## Task objective
From the entries that follow, list every line in which the string "Blender" appears.

══ Data provided

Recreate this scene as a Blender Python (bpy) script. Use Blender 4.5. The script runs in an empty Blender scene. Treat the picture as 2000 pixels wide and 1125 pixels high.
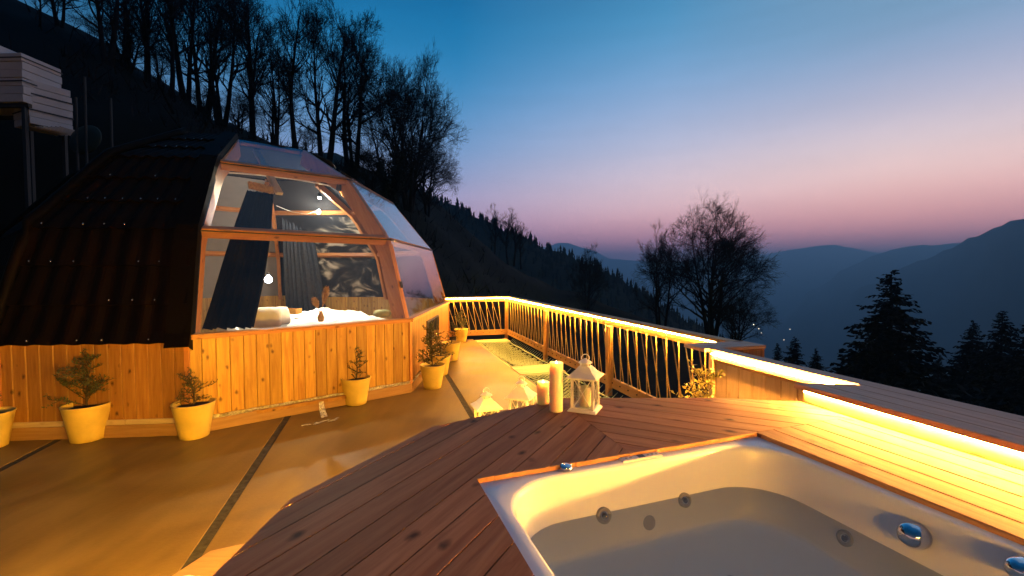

════
══ Data provided

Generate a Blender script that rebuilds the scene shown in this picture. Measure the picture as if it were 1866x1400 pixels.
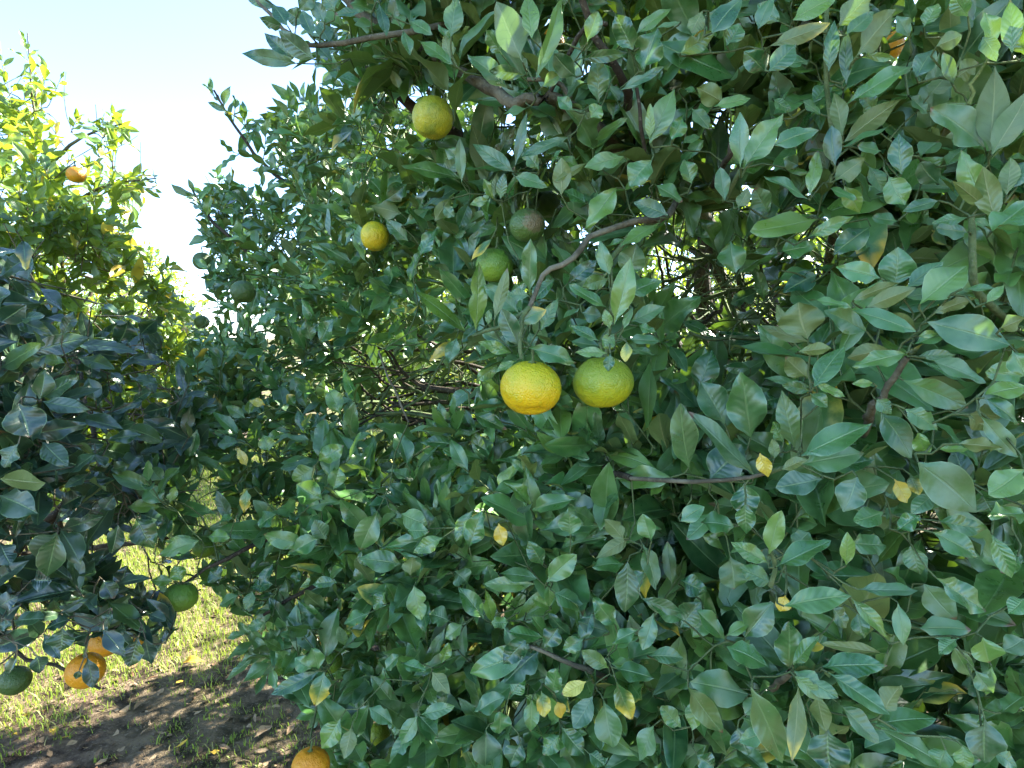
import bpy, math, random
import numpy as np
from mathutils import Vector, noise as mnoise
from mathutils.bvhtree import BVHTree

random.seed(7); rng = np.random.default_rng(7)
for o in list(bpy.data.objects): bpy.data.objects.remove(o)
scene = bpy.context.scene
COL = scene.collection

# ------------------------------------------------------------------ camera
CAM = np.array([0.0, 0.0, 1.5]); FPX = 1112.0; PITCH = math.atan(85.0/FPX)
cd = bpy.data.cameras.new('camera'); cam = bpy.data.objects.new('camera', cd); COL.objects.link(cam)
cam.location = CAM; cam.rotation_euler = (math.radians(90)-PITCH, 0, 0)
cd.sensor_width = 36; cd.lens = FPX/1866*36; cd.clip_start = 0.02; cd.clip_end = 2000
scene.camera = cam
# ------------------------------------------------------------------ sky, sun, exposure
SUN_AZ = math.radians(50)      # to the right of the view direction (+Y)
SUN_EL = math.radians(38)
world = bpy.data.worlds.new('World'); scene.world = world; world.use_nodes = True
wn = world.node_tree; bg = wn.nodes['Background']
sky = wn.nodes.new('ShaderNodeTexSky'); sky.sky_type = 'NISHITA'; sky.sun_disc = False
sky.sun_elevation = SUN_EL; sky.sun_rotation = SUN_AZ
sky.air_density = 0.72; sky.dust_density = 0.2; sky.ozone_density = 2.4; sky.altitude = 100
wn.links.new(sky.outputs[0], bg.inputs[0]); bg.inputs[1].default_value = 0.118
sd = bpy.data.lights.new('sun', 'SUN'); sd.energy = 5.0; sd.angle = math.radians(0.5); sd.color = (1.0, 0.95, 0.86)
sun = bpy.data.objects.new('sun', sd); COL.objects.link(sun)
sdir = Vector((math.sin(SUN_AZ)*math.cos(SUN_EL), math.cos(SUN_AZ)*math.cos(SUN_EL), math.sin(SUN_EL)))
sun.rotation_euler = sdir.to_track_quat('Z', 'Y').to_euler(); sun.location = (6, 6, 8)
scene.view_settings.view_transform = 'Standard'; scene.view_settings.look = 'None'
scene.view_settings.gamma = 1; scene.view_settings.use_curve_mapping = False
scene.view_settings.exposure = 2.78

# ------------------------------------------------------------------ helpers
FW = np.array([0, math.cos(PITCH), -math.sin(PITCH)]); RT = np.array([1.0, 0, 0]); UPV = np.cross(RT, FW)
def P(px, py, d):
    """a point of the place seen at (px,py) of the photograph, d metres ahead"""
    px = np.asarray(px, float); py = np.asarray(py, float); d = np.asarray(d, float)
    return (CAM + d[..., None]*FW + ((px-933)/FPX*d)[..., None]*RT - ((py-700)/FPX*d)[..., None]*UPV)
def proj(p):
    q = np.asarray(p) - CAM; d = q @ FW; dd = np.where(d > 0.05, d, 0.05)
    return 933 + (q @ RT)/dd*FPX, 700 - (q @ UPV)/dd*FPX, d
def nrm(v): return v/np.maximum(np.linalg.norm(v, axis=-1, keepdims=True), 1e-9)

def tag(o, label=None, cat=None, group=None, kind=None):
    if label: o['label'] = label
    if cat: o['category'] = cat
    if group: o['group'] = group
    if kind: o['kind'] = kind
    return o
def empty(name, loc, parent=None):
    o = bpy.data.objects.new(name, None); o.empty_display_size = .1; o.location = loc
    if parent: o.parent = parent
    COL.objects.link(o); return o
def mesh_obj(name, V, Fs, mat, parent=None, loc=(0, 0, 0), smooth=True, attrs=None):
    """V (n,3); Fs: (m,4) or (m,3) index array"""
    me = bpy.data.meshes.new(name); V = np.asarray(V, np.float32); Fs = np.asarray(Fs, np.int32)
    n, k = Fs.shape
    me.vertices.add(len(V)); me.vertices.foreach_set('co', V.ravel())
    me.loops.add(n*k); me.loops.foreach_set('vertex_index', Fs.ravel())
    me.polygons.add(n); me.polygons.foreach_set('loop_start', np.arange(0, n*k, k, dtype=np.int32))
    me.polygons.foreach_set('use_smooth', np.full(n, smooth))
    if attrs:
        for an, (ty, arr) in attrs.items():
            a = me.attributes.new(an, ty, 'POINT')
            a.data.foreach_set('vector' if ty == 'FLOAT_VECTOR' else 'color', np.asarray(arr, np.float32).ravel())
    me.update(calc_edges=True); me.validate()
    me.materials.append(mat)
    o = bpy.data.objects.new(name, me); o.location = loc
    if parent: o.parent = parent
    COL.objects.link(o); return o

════

## Full solution
Recreate this scene as a Blender Python (bpy) script. Use Blender 4.5. The script runs in an empty Blender scene. Treat the picture as 2000 pixels wide and 1125 pixels high.
Generate a Blender script that rebuilds the scene shown in this picture. Measure the picture as if it were 1866x1400 pixels.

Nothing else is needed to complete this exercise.